Non sembra che la grande Musica annunzi ogni volta alla moltitudine intenta e
ansiosa il regno dello spirito?
Il regno dello spirito umano non è cominciato ancora.
«Quando la materia operante su la materia potrà tener vece delle braccia
dell’uomo, allora lo spirito comincerà a intravedere l’aurora della sua libertà» disse un
uomo adriatico, un uomo dalmatico: il cieco veggente di Sebenico.
Come il grido del gallo eccita l’alba, la musica eccita l’aurora, quell’aurora:
«excitat auroram».
Intanto negli strumenti del lavoro e del lucro e del gioco, nelle macchine fragorose
che anch’esse obbediscono al ritmo esatto come la poesia, la Musica trova i suoi
movimenti e le sue pienezze.
Delle sue pause è formato il silenzio della decima Corporazione.

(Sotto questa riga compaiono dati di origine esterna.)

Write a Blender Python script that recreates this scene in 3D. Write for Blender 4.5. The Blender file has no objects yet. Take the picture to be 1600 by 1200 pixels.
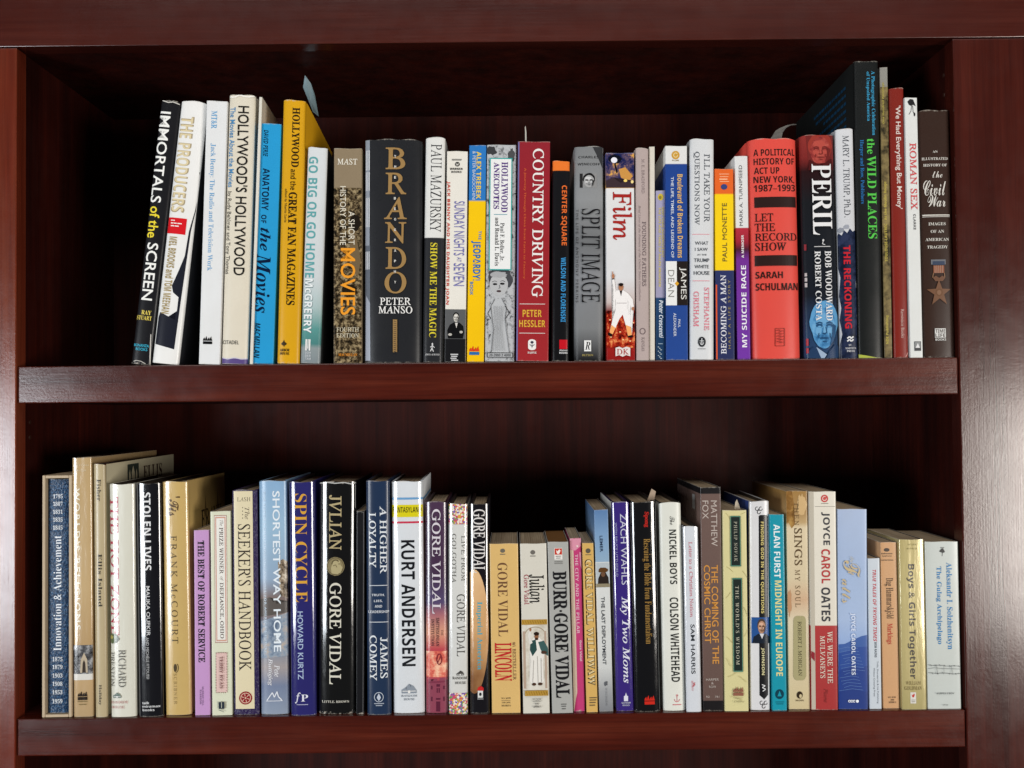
import bpy, bmesh, math, random
from mathutils import Vector, Matrix
random.seed(7)
sc = bpy.context.scene
COL = sc.collection

# ---------------------------------------------------------------- camera
CAM = Vector((0.5088, -1.0956, 0.3085)); PITCH, ROLL, FPX = 0.0256, -0.0098, 1669.0
_fw = Vector((0, math.cos(PITCH), math.sin(PITCH))); _rt = Vector((1, 0, 0)); _up = _rt.cross(_fw)
RT = _rt*math.cos(ROLL) + _up*math.sin(ROLL); UP = _up*math.cos(ROLL) - _rt*math.sin(ROLL); FW = _fw
cd = bpy.data.cameras.new('camera'); cam = bpy.data.objects.new('camera', cd); COL.objects.link(cam)
cd.sensor_fit = 'HORIZONTAL'; cd.sensor_width = 36; cd.lens = 36*FPX/1600
cd.clip_start = 0.05; cd.clip_end = 50
cam.matrix_world = Matrix.Translation(CAM) @ Matrix((RT, UP, -FW)).transposed().to_4x4()
sc.camera = cam
def at(px, py, Y):
    """point of the plane y = Y seen at photo pixel px, py (1600 x 1200)"""
    d = FW + RT*((px-800)/FPX) - UP*((py-600)/FPX)
    return CAM + d*((Y-CAM.y)/d.y)

# ---------------------------------------------------------------- world and lamps
w = bpy.data.worlds.new('World'); sc.world = w; w.use_nodes = True
w.node_tree.nodes['Background'].inputs[0].default_value = (0.80, 0.86, 1.0, 1)
w.node_tree.nodes['Background'].inputs[1].default_value = 0.02
def window_lamp(name, loc, target, sx, sy, power, color):
    l = bpy.data.lights.new(name, 'AREA'); l.shape = 'RECTANGLE'; l.size = sx; l.size_y = sy
    l.energy = power; l.color = color
    o = bpy.data.objects.new(name, l); COL.objects.link(o); o.location = loc
    o.rotation_euler = (Vector(target)-Vector(loc)).to_track_quat('-Z', 'Y').to_euler()
    return o
# the room has a window on either side behind the photographer; their mirror images lie on the two posts
window_lamp('window_light', (-1.46, -2.25, -0.05), (0.3, 0, 0.25), 0.95, 0.82, 56, (0.90, 0.95, 1.0))
window_lamp('window_light', (2.52, -2.25, -0.05), (0.7, 0, 0.25), 0.95, 0.80, 56, (1.0, 0.94, 0.87))
# daylight thrown back by the white ceiling above and behind the photographer
window_lamp('ceiling_bounce', (0.5, -1.45, 1.9), (0.5, 0, 0.1), 2.4, 0.9, 20, (1.0, 0.97, 0.93))
sc.view_settings.view_transform = 'Standard'; sc.view_settings.look = 'None'
sc.view_settings.exposure = 0.0; sc.view_settings.gamma = 1.0
sc.render.engine = 'CYCLES'
sc.cycles.use_denoising = True
sc.cycles.max_bounces = 6; sc.cycles.sample_clamp_indirect = 3.0

# ---------------------------------------------------------------- helpers
def lin(h):
    h = h.lstrip('#'); c = [int(h[i:i+2], 16)/255 for i in (0, 2, 4)]
    return tuple(((x/12.92) if x <= .04045 else ((x+.055)/1.055)**2.4) for x in c) + (1,)
class NT:
    def __init__(s, name):
        s.m = bpy.data.materials.new(name); s.m.use_nodes = True; s.t = s.m.node_tree
        s.b = s.t.nodes['Principled BSDF']; s.tc = s.t.nodes.new('ShaderNodeTexCoord')
    def n(s, typ, **kw):
        x = s.t.nodes.new('ShaderNode'+typ)
        for k, v in kw.items():
            if k.startswith('i_'): x.inputs[k[2:].replace('_', ' ')].default_value = v
            else: setattr(x, k, v)
        return x
    def l(s, a, b): s.t.links.new(a, b)
    def mapping(s, scale, loc=(0, 0, 0), src='Object'):
        m = s.n('Mapping'); m.inputs['Scale'].default_value = scale; m.inputs['Location'].default_value = loc
        s.l(s.tc.outputs[src], m.inputs['Vector']); return m.outputs[0]
    def noise(s, vec, scale, detail=2, rough=.5):
        x = s.n('TexNoise'); x.inputs['Scale'].default_value = scale; x.inputs['Detail'].default_value = detail
        x.inputs['Roughness'].default_value = rough; s.l(vec, x.inputs['Vector']); return x.outputs['Fac']
    def mix(s, fac, a, b, mode='MIX'):
        x = s.n('Mix', data_type='RGBA', blend_type=mode)
        for v, i in ((fac, 0), (a, 6), (b, 7)):
            if hasattr(v, 'is_linked') or hasattr(v, 'links'): s.l(v, x.inputs[i])
            else: x.inputs[i].default_value = v
        return x.outputs[2]
    def rng(s, v, a, b, c=0., d=1.):
        x = s.n('MapRange'); x.inputs[1].default_value = a; x.inputs[2].default_value = b
        x.inputs[3].default_value = c; x.inputs[4].default_value = d; s.l(v, x.inputs[0]); return x.outputs[0]
    def ramp(s, v, stops, interp='LINEAR'):
        x = s.n('ValToRGB'); cr = x.color_ramp; cr.interpolation = interp
        while len(cr.elements) < len(stops): cr.elements.new(1)
        for e, (p, c) in zip(cr.elements, stops): e.position = p; e.color = lin(c) if isinstance(c, str) else c
        s.l(v, x.inputs[0]); return x.outputs[0]
    def bump(s, h, strength, dist):
        x = s.n('Bump'); x.inputs['Strength'].default_value = strength; x.inputs['Distance'].default_value = dist
        s.l(h, x.inputs['Height'])
        if s.b.inputs['Normal'].is_linked: s.l(s.b.inputs['Normal'].links[0].from_socket, x.inputs['Normal'])
        s.l(x.outputs[0], s.b.inputs['Normal'])
    def fin(s, rough, spec=.5, metal=0., coat=0., coat_rough=.1):
        i = s.b.inputs
        if not i['Roughness'].is_linked: i['Roughness'].default_value = rough
        i['Specular IOR Level'].default_value = spec; i['Metallic'].default_value = metal
        i['Coat Weight'].default_value = coat; i['Coat Roughness'].default_value = coat_rough
        return s.m

def wood(name, axis, base='5a2117', dark='35100c', seed=0., light='7d3a26', dull=False):
    N = NT(name)
    st = [38, 38, 38]; st[axis] = 1.6
    v = N.mapping(tuple(st), (seed, seed*2, seed*.7))
    g = N.noise(v, 1.0, 6, .62)
    st2 = [420, 420, 420]; st2[axis] = 9
    v2 = N.mapping(tuple(st2), (seed, seed, seed))
    f = N.noise(v2, 1.0, 3, .6)
    c = N.ramp(g, [(.28, dark), (.5, base), (.74, light)])
    c2 = N.mix(N.rng(f, .35, .7, 0, .5), c, lin(dark))
    blot = N.noise(N.mapping((7, 7, 7), (seed, 3, 1)), 1.0, 3)
    c3 = N.mix(N.rng(blot, .35, .7, 0, .4), c2, lin(dark))
    N.l(c3, N.b.inputs['Base Color'])
    pores = N.noise(v2, 1.6, 2, .7)
    N.bump(pores, .09, .0004)
    peel = N.noise(N.mapping((1, 1, 1)), 420, 2, .5)
    N.bump(peel, .075, .0005)
    wav = N.noise(N.mapping((1, 1, 1)), 26, 2, .5)
    N.bump(wav, .035, .002)
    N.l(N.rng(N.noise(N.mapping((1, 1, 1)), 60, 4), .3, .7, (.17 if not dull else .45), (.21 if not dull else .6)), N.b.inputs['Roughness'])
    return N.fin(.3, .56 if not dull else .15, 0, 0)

WOOD_X = wood('mahogany_stain_horizontal', 0, base='501b10', dark='2e0d08', light='682c1c')
WOOD_RAIL = wood('mahogany_stain_rail', 0, base='471d16', dark='34120e', seed=4, light='54261e')
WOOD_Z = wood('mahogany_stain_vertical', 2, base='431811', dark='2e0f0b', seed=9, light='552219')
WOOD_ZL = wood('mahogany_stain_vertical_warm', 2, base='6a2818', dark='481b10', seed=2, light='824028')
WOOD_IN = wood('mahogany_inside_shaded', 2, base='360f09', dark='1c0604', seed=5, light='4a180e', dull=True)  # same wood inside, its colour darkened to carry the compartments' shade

def mesh_obj(name, verts, faces, mats, parent=None, midx=None, smooth=None):
    me = bpy.data.meshes.new(name); me.from_pydata(verts, [], faces)
    for m in mats: me.materials.append(m)
    if midx: me.polygons.foreach_set('material_index', midx)
    if smooth: me.polygons.foreach_set('use_smooth', smooth)
    me.update()
    o = bpy.data.objects.new(name, me); COL.objects.link(o)
    if parent is not None: o.parent = parent
    return o
def box(name, lo, hi, mat, parent=None, bev=.0015):
    bm = bmesh.new(); bmesh.ops.create_cube(bm, size=1)
    c = [(a+b)/2 for a, b in zip(lo, hi)]; s = [b-a for a, b in zip(lo, hi)]
    for v in bm.verts: v.co = Vector([v.co[i]*s[i] for i in range(3)])
    if bev:
        bmesh.ops.bevel(bm, geom=bm.edges[:], offset=bev, segments=2, affect='EDGES', profile=.6)
        for f in bm.faces: f.smooth = False
    me = bpy.data.meshes.new(name); bm.to_mesh(me); bm.free(); me.materials.append(mat)
    o = bpy.data.objects.new(name, me); COL.objects.link(o); o.location = c
    if parent is not None: o.parent = parent
    return o
def empty(name, loc, label, cat, group=None):
    o = bpy.data.objects.new(name, None); COL.objects.link(o); o.location = loc; o.empty_display_size = .05
    o['label'] = label; o['category'] = cat
    if group: o['group'] = group
    return o

# ---------------------------------------------------------------- bookcase
W = 0.968; Z_RAIL = .6902; Z_UP = .3595; Z_UPB = .3216; Z_LO = 0.0; Z_LOB = -.0376; DEEP = .285
bc = empty('bookcase', (0, 0, -.42), 'dark red mahogany bookcase with two open shelves filled with books', 'bookcase')
def bb(*a, **k):
    o = box(*a, parent=bc, **k); o.location -= bc.location; return o
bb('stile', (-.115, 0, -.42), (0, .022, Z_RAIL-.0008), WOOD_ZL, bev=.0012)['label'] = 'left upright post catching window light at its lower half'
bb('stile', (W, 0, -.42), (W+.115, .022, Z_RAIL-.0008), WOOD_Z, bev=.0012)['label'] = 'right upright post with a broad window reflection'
bb('top_rail', (-.115, -.0015, Z_RAIL), (W+.115, .022, .84), WOOD_RAIL, bev=.0005)
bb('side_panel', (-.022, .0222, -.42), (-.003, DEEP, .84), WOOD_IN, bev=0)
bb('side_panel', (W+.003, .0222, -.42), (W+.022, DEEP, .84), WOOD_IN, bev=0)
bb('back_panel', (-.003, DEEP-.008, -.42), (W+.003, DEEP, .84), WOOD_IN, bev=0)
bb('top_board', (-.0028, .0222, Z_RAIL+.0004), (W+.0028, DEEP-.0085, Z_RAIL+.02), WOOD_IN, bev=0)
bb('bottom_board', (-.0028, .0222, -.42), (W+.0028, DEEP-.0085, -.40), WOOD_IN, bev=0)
for zt, zb in ((Z_UP, Z_UPB), (Z_LO, Z_LOB)):
    bb('shelf_board', (.0016, .0008, zb), (W-.0012, .021, zt), WOOD_X, bev=.0012)['label'] = 'thick front edge of the shelf'
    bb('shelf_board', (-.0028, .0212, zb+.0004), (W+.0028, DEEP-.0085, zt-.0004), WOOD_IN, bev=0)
BRASS = NT('shelf_pin_socket'); BRASS.b.inputs['Base Color'].default_value = lin('3a2018'); BRASS = BRASS.fin(.4, .5, .3)
for side, x, y, zz in ((0, -.0029, .038, (.302, .286)), (1, W+.0029, .032, (.661, .640))):
    for z in zz:
        bm = bmesh.new(); bmesh.ops.create_cone(bm, cap_ends=True, segments=12, radius1=.0026, radius2=.0022, depth=.001)
        me = bpy.data.meshes.new('pin_socket'); bm.to_mesh(me); bm.free(); me.materials.append(BRASS)
        o = bpy.data.objects.new('pin_socket', me); COL.objects.link(o); o.parent = bc
        o.rotation_euler = (0, math.pi/2*(1 if side == 0 else -1), 0); o.location = Vector((x, y, z))-bc.location
# the dark compartment under the lower shelf is empty in the photograph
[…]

LXV – Sono istituiti in tutti i Comuni della Reggenza corpi corali e corpi strumentali
con sovvenzione dello Stato.
Nella città di Fiume al collegio degli Edili è commessa l’edificazione di una
Rotonda capace di almeno diecimila uditori, fornita di gradinate comode per il popolo e
d’una vasta fossa per l’orchestra e per il coro.
Le grandi celebrazioni corali e orchestrali sono «totalmente gratuite» come dai
padri della Chiesa è detto delle grazie di Dio.
Statutum et ordinatum est.
Iuro ego.
FONTE : R. De Felice (cur.), La Carta del Carnaro nei testi di Alceste De Ambris e di
Gabriele D’Annunzio, il Mulino, Bologna, 1973, pp. 35 ss.